December 16 ~~ If Thomas Nast were still alive, he might be surprised to learn that Santa is a Disney character.

December 17 ~~ If you donated money to the tsunami victims 2 years ago, you might be interested to know what purpose it ultimately served.

The Office Party ~~ A Canon Copiers survey last year of its technicians in the United Kingdom found that 32 percent of service calls over the holidays were "to repair copier glass that had been sat on'' or "to fix paper jams that revealed evidence of embarrassing images.''

December 18 ~~ It's somehow comforting to know that if you happen to be robbed by Maoist insurgents in Nepal, they'll give you a receipt for tax purposes.

December 21 ~~ Accidental Wisdom -- Someone at slashdot mentioned this, which forced me to look it up. It's one of those oft-repeated quotes that gets mangled in the public memory. This one belongs to T.S. Eliot, and is usually served up in one of the two following versions:

  • "Good poets borrow, great poets steal."
  • "Bad poets borrow, good poets steal."

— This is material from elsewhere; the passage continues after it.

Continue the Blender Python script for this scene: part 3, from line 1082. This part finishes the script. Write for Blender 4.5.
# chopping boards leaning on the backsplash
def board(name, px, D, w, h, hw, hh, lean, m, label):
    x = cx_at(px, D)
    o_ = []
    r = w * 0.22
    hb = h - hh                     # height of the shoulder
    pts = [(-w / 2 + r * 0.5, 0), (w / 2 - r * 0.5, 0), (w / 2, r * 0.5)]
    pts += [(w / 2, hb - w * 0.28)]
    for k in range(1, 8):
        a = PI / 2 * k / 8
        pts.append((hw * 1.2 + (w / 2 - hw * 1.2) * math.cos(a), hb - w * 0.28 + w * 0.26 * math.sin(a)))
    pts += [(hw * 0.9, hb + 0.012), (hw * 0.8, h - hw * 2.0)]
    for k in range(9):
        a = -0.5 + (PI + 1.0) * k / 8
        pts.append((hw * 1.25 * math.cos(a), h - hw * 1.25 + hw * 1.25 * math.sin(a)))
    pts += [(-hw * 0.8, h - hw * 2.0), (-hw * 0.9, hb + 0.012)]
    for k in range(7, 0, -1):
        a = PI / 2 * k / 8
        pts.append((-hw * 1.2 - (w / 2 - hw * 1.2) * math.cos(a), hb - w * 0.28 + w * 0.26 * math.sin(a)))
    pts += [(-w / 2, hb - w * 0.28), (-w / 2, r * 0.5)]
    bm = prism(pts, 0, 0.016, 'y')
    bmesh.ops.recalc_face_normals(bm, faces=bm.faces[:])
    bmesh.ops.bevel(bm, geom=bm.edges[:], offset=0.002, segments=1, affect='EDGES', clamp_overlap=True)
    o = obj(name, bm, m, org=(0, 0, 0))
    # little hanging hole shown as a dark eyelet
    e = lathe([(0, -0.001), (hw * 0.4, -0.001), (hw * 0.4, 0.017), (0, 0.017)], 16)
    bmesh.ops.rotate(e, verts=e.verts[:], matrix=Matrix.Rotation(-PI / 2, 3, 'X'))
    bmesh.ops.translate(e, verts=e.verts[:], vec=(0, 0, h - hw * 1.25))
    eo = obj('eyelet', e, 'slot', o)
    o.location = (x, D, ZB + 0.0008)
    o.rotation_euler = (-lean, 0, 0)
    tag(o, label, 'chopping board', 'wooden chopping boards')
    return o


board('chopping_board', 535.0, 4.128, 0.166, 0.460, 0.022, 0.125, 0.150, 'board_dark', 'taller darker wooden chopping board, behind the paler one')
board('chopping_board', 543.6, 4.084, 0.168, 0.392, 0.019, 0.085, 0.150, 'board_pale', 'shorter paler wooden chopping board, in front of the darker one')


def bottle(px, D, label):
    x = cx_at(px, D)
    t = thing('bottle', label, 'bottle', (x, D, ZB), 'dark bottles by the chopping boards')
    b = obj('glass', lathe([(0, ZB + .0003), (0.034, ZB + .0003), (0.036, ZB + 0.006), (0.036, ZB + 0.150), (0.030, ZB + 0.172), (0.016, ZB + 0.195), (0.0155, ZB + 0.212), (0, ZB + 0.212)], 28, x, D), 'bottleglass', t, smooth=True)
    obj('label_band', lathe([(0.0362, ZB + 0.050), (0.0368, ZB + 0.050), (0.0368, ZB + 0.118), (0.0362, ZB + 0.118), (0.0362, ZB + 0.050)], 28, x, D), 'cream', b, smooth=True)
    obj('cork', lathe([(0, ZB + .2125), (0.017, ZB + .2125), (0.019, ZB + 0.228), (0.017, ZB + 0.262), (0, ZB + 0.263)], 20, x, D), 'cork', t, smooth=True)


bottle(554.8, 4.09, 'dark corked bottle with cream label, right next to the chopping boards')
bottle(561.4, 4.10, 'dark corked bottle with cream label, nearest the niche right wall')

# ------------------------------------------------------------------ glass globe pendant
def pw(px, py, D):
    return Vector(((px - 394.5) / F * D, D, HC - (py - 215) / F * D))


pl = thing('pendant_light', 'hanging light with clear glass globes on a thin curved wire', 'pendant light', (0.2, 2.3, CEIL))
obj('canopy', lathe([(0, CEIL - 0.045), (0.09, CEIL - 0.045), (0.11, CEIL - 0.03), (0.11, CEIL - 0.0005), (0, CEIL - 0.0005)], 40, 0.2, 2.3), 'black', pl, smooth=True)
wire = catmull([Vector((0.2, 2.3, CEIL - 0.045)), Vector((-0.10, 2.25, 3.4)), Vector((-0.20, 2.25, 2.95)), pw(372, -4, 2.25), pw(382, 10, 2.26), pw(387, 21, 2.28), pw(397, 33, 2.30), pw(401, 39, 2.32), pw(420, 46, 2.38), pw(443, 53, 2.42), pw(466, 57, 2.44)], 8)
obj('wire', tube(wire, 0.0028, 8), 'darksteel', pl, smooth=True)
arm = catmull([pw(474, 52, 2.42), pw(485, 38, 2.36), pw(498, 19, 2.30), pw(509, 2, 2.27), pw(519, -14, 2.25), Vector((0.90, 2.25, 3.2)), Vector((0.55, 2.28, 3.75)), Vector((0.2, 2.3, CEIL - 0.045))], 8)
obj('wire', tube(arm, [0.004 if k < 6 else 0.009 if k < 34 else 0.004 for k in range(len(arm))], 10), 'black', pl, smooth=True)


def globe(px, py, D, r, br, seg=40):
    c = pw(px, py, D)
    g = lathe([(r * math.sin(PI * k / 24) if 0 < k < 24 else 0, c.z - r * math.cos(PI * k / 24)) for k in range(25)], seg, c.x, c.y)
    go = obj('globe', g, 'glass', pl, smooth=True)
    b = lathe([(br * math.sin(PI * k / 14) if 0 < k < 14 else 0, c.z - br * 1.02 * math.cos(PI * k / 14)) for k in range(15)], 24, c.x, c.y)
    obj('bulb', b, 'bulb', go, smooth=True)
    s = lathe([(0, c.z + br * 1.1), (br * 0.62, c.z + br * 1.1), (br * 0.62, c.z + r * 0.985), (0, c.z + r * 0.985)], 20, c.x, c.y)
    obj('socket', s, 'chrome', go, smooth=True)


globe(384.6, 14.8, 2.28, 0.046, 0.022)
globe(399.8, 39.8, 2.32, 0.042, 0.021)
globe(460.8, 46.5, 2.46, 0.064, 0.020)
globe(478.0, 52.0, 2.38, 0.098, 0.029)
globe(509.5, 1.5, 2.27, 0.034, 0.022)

But that's not what Eliot said at all.

"One of the surest of tests is the way in which a poet borrows. Immature poets imitate; mature poets steal; bad poets deface what they take, and good poets make it into something better, or at least something different. The good poet welds his theft into a whole of feeling which is unique, utterly different from that from which it was torn; the bad poet throws it into something which has no cohesion."

December 23 ~~ Trouble at the North Pole.

December 28 ~~ Feeling way too content to be overly creative, which is compounded by the naturally recurrent realization that another year has passed and I have failed to change the world -- again. Dammit! This is why we drink heavily on New Year's Eve.


Quotes

"Never attribute to malice that which can be adequately explained by stupidity"
-- Robert Heinlein (in "Logic of Empire")

"I don't want to go out and see Bob Dylan. I don't want to go out and see the Stones. I wouldn't pay money to go see the Who, not even with new songs."
-- Pete Townshend, 2006, at age 61

"Two things are infinite: the universe and human stupidity; and I'm not sure about the the universe."